§ TASK REQUIREMENTS
Keep only the lines of the data below that contain "follow", and copy them.

§ MATERIAL FOR THIS EXERCISE
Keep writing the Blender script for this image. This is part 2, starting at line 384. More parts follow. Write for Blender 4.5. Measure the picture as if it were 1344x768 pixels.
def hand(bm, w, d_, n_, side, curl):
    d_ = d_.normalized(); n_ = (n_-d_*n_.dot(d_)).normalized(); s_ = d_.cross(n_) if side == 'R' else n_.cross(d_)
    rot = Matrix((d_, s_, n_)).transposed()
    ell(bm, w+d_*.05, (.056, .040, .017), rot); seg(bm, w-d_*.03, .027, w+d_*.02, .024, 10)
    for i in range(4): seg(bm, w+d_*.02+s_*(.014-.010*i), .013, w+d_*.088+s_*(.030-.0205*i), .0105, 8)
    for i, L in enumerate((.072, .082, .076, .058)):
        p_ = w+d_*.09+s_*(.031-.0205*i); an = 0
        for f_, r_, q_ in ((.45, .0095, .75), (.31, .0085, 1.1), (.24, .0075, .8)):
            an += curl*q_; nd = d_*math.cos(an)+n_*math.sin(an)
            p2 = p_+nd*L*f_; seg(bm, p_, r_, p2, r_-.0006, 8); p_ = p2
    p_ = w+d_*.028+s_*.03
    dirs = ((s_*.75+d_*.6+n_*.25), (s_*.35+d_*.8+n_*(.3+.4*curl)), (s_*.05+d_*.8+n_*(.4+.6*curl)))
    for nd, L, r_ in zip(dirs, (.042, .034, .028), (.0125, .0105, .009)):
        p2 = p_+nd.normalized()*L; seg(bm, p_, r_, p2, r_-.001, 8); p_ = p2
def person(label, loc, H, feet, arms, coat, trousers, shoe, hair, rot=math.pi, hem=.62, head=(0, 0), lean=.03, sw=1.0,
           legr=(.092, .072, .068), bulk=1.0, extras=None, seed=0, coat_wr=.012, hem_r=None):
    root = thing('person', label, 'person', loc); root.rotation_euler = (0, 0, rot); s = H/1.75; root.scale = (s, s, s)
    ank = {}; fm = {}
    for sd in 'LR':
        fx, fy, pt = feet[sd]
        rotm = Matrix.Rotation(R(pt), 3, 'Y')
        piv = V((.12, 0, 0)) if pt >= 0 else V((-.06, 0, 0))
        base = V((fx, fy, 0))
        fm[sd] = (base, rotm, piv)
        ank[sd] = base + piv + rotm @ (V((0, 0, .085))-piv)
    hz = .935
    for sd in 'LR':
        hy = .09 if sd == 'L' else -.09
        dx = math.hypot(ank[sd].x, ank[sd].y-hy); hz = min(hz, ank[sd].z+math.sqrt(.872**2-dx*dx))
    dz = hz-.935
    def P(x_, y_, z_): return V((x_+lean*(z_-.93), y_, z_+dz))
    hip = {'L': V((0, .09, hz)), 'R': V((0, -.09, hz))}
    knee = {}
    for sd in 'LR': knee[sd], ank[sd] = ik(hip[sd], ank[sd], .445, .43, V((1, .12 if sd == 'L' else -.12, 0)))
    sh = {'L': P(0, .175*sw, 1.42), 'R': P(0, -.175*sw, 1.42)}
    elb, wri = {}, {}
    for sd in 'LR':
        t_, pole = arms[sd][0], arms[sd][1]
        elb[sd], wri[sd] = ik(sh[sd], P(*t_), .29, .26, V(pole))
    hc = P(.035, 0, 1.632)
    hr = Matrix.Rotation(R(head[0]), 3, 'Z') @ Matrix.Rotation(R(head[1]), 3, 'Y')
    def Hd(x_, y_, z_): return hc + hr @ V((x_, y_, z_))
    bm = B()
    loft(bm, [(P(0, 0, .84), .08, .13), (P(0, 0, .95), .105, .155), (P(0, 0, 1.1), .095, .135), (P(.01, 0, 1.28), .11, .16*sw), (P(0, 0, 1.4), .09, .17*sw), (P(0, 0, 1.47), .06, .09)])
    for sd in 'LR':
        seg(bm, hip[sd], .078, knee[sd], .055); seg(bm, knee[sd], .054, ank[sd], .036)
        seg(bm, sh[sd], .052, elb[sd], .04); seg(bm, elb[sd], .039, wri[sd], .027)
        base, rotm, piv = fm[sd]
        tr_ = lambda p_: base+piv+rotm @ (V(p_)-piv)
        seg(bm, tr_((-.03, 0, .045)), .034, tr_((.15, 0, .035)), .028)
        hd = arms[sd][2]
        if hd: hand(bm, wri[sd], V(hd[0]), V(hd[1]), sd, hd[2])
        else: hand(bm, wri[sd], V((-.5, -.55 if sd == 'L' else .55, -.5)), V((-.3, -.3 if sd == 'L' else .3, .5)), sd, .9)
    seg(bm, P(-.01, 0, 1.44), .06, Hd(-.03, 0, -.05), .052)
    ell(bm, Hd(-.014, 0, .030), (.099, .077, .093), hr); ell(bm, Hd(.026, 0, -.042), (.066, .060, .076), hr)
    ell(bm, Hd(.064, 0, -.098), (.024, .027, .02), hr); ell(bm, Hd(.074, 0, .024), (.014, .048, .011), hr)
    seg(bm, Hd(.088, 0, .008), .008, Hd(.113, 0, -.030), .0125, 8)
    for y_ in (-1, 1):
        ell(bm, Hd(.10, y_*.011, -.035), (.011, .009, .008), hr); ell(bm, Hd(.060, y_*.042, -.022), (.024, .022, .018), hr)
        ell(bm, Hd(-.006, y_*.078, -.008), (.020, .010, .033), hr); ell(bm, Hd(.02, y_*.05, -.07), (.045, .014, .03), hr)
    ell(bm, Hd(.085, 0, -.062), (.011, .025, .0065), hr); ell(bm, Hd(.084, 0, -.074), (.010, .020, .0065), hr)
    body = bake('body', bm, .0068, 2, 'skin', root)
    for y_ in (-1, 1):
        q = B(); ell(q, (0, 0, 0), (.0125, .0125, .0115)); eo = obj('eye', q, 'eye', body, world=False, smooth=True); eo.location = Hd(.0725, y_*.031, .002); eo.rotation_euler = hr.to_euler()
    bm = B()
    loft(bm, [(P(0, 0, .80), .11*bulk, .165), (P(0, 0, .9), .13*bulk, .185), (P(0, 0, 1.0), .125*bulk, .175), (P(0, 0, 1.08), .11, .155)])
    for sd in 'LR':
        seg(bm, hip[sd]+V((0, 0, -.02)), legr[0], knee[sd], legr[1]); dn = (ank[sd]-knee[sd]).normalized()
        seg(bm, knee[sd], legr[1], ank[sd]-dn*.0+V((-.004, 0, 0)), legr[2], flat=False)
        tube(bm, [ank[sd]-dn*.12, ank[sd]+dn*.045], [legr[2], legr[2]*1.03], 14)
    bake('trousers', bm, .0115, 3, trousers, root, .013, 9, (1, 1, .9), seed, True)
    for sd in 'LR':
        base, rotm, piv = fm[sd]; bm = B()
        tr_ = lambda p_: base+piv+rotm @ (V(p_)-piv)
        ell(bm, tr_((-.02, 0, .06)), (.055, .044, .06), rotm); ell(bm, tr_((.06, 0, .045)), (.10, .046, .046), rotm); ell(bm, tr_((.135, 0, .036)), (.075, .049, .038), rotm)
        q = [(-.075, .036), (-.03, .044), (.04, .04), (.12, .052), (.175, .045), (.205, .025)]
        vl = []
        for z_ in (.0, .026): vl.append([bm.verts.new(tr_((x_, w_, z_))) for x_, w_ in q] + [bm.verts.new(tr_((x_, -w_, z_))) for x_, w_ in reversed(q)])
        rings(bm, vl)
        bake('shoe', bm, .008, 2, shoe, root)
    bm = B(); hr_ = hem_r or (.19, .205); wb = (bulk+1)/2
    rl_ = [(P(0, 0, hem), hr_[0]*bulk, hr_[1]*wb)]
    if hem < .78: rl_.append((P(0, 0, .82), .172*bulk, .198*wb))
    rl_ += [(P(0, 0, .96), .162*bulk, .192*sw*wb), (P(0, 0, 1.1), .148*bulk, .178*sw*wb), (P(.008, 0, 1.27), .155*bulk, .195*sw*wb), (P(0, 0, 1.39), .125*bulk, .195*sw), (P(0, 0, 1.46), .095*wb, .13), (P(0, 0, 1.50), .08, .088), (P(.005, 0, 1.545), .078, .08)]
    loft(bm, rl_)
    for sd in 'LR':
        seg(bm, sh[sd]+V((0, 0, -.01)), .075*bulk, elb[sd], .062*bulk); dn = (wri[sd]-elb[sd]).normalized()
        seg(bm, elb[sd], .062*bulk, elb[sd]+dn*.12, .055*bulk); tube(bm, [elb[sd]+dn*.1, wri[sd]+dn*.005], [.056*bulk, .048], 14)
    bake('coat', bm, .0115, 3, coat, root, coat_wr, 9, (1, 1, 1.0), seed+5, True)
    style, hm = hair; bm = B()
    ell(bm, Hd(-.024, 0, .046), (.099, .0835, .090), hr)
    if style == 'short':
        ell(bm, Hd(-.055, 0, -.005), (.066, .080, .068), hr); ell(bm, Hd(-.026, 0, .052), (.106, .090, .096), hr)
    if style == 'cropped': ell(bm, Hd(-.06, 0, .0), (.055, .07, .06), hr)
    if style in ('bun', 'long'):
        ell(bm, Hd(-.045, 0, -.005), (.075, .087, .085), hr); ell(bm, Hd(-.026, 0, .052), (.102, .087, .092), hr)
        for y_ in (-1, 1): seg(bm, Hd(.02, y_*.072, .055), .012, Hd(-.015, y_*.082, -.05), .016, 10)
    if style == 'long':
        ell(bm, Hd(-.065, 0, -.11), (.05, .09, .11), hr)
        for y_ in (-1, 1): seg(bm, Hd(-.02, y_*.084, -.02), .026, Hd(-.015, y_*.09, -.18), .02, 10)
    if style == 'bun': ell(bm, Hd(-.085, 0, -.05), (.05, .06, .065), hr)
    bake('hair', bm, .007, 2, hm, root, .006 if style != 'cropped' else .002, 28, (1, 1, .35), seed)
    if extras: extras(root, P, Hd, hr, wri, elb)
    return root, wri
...
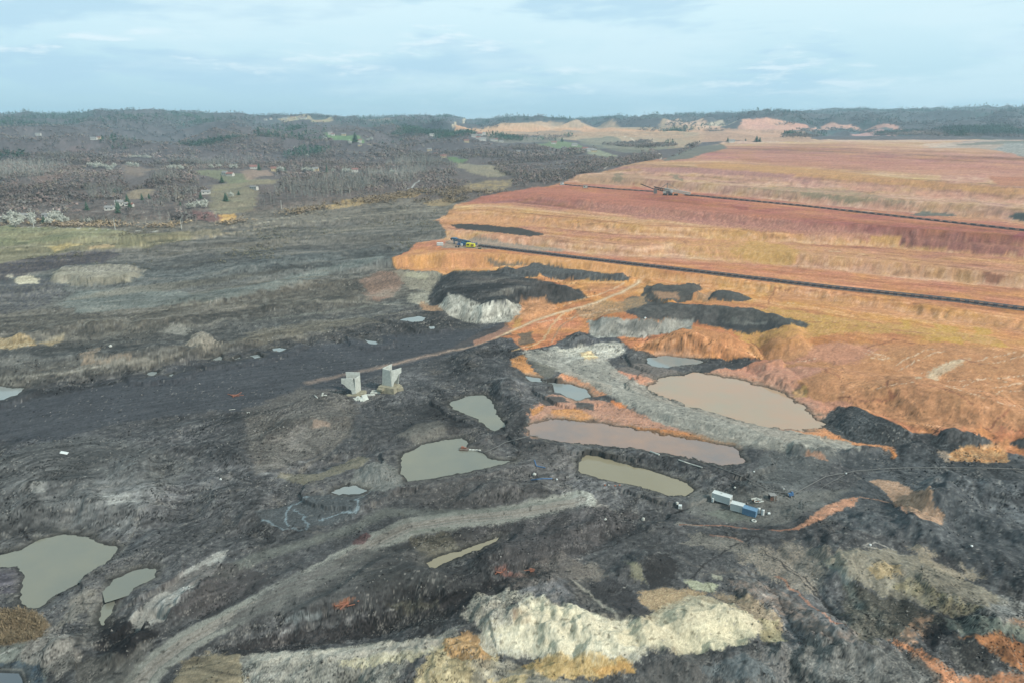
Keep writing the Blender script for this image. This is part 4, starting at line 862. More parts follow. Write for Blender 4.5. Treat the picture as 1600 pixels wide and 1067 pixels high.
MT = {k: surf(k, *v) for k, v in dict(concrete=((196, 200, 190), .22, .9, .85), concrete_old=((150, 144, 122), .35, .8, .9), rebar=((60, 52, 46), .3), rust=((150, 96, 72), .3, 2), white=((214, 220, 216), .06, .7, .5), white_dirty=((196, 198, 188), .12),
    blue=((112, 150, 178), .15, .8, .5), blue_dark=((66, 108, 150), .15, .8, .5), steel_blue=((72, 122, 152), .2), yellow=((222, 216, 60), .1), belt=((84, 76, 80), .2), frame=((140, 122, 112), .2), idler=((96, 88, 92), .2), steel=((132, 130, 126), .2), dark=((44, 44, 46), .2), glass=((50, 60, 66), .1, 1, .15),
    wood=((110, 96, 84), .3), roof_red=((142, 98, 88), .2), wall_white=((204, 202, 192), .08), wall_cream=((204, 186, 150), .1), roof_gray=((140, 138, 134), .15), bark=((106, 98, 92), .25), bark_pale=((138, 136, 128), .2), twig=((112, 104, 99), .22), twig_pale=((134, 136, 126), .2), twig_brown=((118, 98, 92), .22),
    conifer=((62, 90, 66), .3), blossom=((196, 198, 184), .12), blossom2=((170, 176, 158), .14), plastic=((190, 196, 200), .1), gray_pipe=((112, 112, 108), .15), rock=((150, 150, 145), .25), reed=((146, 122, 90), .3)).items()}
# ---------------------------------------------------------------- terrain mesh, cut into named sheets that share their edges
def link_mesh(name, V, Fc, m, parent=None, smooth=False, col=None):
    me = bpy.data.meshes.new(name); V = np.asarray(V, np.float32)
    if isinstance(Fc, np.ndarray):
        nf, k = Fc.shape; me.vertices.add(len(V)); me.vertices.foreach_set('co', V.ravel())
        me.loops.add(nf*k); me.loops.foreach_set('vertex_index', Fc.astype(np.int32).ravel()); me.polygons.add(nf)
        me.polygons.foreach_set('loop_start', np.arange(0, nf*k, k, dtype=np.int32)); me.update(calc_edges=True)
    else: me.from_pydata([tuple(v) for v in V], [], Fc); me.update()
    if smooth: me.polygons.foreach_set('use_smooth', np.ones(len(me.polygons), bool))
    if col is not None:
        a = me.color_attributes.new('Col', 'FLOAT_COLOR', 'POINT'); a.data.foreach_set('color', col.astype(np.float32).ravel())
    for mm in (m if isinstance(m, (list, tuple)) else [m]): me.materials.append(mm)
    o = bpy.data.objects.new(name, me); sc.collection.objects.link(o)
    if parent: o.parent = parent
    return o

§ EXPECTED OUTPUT
Keep writing the Blender script for this image. This is part 2, starting at line 384. More parts follow. Write for Blender 4.5. Measure the picture as if it were 1344x768 pixels.
Keep writing the Blender script for this image. This is part 4, starting at line 862. More parts follow. Write for Blender 4.5. Treat the picture as 1600 pixels wide and 1067 pixels high.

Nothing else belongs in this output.